Real Estate Investment Declines in Southeast Europe in 2025

Real Estate Investment Declines in Southeast Europe in 2025

Investment volumes edge lower across SEE

Real estate investment volumes in Southeast Europe declined by 3% in 2025, reaching 868 million euro, according to a new report by global advisory firm CBRE. The data point to a market facing structural constraints despite continued investor interest across the region.

Offices dominate regional investment activity

The office sector remained the backbone of the SEE real estate market throughout 2025, generating more than 470 million euro in transaction volumes. Industrial and logistics assets also recorded an increase in investment, while retail, hotel and alternative segments experienced a noticeable slowdown.

Sharp contraction in fourth-quarter activity

In the final quarter of 2025, real estate investment volumes in Southeast Europe fell by 53% year-on-year to approximately 260 million euro. Office properties accounted for 62% of all transactions during the period, followed by retail assets with a 33% share, while hotel and industrial sectors lagged behind.

Serbia leads regional investment flows

Serbia emerged as the most active market in the fourth quarter, accounting for 61% of total regional transactions, or around 160 million euro. The country’s performance was largely driven by office investments. Bulgaria followed with more than 60 million euro in deals, primarily in the retail sector. Croatia recorded roughly 27 million euro in investments, also led by retail assets, while Slovenia’s most significant transactions were concentrated in the hotel segment.

Investor outlook for 2026

CBRE expects additional investment activity across all asset classes in 2026. Croatia and Slovenia are projected to remain the most attractive and in-demand markets, while Bulgaria is increasingly viewed as an entry point for new investors. Serbia is expected to continue appealing to both local and regional players.
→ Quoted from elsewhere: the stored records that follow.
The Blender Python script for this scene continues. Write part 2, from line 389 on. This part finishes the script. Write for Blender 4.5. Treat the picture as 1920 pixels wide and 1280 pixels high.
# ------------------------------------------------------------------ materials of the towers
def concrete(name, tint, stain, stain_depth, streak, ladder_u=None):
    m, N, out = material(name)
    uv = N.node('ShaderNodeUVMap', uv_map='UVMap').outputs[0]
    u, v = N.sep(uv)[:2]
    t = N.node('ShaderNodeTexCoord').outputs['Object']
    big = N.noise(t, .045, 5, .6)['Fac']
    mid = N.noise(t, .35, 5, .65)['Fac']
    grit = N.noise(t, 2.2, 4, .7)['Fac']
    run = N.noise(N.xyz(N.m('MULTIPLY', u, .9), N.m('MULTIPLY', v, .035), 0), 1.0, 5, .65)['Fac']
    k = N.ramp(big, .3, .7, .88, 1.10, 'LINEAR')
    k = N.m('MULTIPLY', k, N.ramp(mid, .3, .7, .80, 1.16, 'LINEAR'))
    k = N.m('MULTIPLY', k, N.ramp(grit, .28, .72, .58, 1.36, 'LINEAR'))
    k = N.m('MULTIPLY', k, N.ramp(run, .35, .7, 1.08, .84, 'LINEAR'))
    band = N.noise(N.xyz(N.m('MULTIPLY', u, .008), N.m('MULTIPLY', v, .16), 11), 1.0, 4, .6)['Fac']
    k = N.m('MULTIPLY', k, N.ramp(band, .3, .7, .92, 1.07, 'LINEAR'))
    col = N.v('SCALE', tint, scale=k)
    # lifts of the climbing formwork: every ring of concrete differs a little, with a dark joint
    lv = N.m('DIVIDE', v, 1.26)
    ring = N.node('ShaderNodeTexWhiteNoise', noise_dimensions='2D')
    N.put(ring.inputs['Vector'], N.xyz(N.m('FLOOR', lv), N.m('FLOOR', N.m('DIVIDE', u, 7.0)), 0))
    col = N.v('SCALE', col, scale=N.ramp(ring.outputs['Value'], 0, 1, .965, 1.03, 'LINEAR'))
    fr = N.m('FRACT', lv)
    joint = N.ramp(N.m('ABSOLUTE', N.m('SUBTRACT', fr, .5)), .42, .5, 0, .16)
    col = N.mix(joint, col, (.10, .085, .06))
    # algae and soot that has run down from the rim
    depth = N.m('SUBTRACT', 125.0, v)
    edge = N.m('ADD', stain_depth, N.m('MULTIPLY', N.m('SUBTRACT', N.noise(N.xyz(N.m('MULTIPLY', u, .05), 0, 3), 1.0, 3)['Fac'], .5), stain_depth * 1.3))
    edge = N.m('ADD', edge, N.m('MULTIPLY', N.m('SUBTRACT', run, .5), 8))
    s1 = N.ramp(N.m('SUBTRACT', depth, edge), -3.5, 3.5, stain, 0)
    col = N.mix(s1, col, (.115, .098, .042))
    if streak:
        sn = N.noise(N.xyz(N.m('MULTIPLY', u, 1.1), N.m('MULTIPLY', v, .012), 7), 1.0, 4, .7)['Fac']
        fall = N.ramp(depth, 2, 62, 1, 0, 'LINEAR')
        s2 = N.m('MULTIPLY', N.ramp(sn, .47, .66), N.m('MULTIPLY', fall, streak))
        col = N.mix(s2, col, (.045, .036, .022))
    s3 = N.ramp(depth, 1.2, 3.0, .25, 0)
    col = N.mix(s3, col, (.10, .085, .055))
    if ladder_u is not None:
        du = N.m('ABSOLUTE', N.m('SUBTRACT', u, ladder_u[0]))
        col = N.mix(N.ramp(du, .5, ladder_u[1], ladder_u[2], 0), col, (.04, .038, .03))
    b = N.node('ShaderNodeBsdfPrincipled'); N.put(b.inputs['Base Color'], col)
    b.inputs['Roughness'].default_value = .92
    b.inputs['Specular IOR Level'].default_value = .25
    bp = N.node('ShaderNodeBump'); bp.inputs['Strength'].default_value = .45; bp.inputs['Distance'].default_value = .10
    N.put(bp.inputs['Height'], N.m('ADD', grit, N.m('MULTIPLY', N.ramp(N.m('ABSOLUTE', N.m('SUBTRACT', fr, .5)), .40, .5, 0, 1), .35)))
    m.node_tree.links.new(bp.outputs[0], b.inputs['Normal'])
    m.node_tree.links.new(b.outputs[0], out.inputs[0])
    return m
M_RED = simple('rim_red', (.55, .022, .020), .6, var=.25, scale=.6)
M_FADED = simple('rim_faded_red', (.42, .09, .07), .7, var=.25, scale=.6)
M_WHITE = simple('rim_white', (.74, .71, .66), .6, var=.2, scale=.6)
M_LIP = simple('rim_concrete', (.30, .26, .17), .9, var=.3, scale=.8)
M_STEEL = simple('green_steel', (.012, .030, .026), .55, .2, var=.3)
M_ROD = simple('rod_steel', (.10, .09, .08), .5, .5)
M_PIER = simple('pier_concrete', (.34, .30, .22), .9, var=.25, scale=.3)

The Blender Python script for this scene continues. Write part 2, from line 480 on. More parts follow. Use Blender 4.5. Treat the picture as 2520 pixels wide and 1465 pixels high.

Supply constraints and financing conditions

Limited availability of high-quality assets is likely to remain the main obstacle to stronger investment growth. At the same time, financing conditions are forecast to improve modestly, as interest rates are expected to ease slightly over the course of 2026, making debt financing more attractive.

As experts at International Investment report, Southeast Europe’s real estate market is entering a selective recovery phase, where investor success will depend on asset quality, financing access and long-term market positioning.